Okuduğumuz ayetlerin ikincisinde geçen "sidret"
sözcüğü "bir tür ağaç" anlamına
gelir. Bu ağacın "en uçtaki ağaç" olması
demek, bu ağacın varılabilecek son noktada
olması demektir. Ayetin verdiği bilgiye göre bu ağacın
yanıbaşında "Me'va" cenneti vardır.
Acaba bu uç nokta, mirac yolculuğunun son noktası
mıdır, yoksa bu nokta Peygamberimiz ile Cebrail'in
beraberliklerinin bitiş noktasıdır da Cebrail bu
noktada durduktan sonra Peygamberimiz tek başına
yolculuğuna devam ederek Rabb'inin Arş'ının
daha yakınlarına mı yükselmiştir? Bunlar tümü
ile sadece yüce Allah'ın bilgisine açık "gayb"

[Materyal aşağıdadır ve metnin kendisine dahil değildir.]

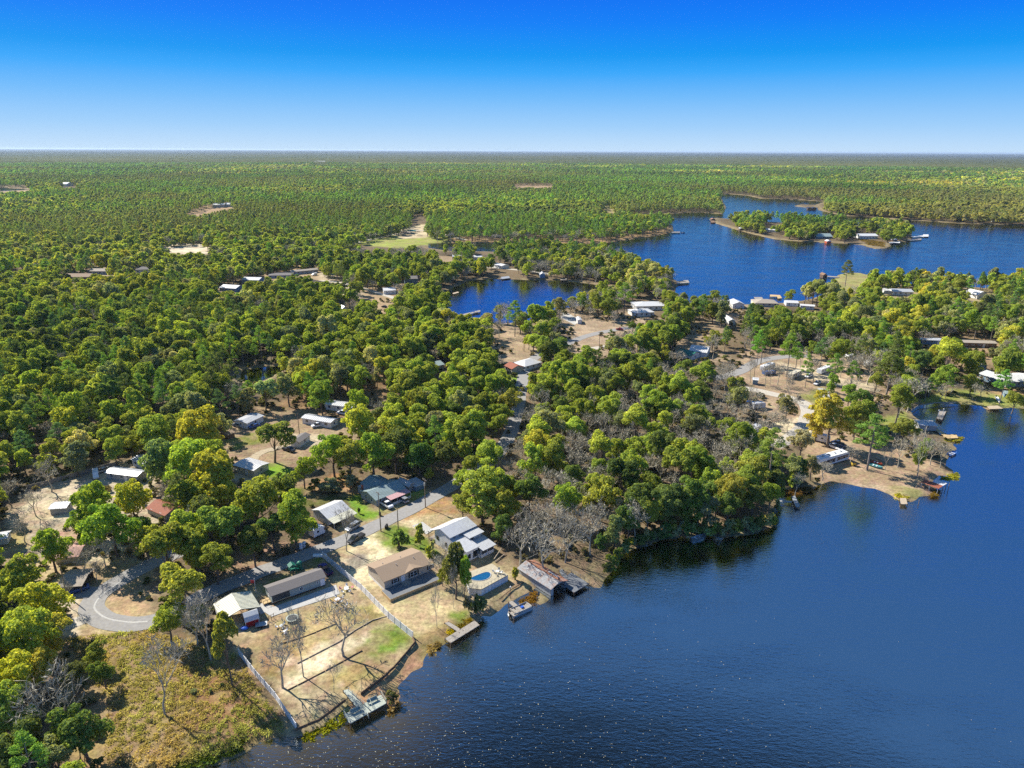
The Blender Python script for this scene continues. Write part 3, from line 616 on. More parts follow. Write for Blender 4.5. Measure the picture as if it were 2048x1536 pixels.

konularıdır. Yüce Allah'ın seçkin kulu Hz.
Muhammed'e -salât ve selâm üzerine olsun- açtığı
bu konulara ilişkin bize gelen bilgi sadece bu kadardır.
Bu olayların nasıl olduklarını kavramak bizim
gücümüzün dışındadır.
İnsanoğlunun bu olayları kavrayabilmesi için
insanların ve meleklerin yaratıcısı olan,
insanın ve meleklerin ayırıcı niteliklerini
bilen yüce Allah'ın dilediğinin bu yolda olması
gerekir.
Olaya güç ve kesinlik kazandırmak amacı ile ayette
"en uçtaki ağacın yanında" gerçekleşen
bu görmeye eşlik eden bir ayrıntıya
değiniliyor. Okuyoruz:
"O sırada ağacı yaman bir şey bürümüştü."
Yalnız ağacı neyin bürüdüğü açıkça
belirtilmiyor. Çünkü sözkonusu "bürüme" olayı
tanımlanamayacak ve biçimi belirtilemeyecek derecede müthiş
ve görkemlidir.
Bütün bu olup bitenler kesin birer gerçektir. Okuyalım:
"Muhammed'in gözü ne yana kaydı, ne de öteye
geçti."
Yani ne bir göz kayması, ne de bakış sekmesi sözkonusu
değildi. Ortada kuşkulu bir yanı olmayan, sam olma
ihtimali bulunmayan açık ve kesin bir "görme"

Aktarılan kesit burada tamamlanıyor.